By IANS
London : Eleanor Hopkinson, wife of the last British political officer and resident in Sikkim, who was one of the very few western women to have travelled extensively in the old Tibet, has died at the age of 101.
In 1947, her 20th year in India, Eleanor and her husband A.J. Hopkinson undertook a month-long tour of the Tibetan administrative centres of Shigatse, Gyantse and Sakya to tell them that the British were gone and thenceforth they would be dealing with an independent India.
She once recalled that in 1926, her future father-in-law sent his son, Arthur, who was on leave from India, to call on her parents who were known to have two eligible daughters. On Arthur’s next leave two years later they were married.
In 1928, aged 22, she joined her husband in India, first in Kathiawar and later in the North West Frontier Province, according to her obituary in The Times.

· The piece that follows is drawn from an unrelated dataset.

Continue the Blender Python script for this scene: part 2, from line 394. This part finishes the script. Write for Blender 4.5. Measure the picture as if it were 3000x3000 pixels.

She found herself in “part of Kipling’s India”. She recalled: “In winter tribesmen came down from Afghanistan with their womenfolk and camels, going as far as Bengal. They were moneylenders who extracted their interest with ‘the big stick’ – literally. The men were tall, burly and much bigger than the small farmers; if they couldn’t pay, they beat them with a pole eight-feet-long, as thick as my arm, bound with four brass rings.”
After the war, she travelled from the railhead at Siliguri up the Teesta Valley to Gangtok, and was impressed by what she saw. Her husband was supposed to be in charge of the trade route to Tibet but, as she wrote in her diary, “that was a bit of a pretence because really it was to control the high border passes and to check that law and order was kept.
“The British Indian Government regarded Tibet as an autonomous buffer between the great powers of Russia, China and India.”
According to the obituary, in Gangtok she found that the residency, supposedly a private house, was always full of visitors; her husband and his predecessor had been posted there alone, so they liked plenty of people around.
While breaking the news about India’s independence, the Hopkinsons went via north Sikkim – where very few Europeans, and no British woman, had ever travelled – rather than on the regular route over the Nathu La pass.
By the end of their posting, Sikkim was regarded as an outpost on the fringe of the empire and received no recognition. Eleanor recalled that friends in England thought they had been making a fortune and living very well, “which was far from the case. We were simply doing our duty”.
On Sep 1, 1948, Arthur Hopkinson handed over his post to his Indian successor. Eleanor’s entry in her diary for that day reads like an epitaph for the British Raj: “Today we are no longer masters of the residency.”
Arthur Hopkinson became an Anglican clergyman in Whitby and died in 1953. His photographs from his visits to Tibet in 1926 and from 1945 to 1948 are now held by the British Museum as the Hopkinson Archive.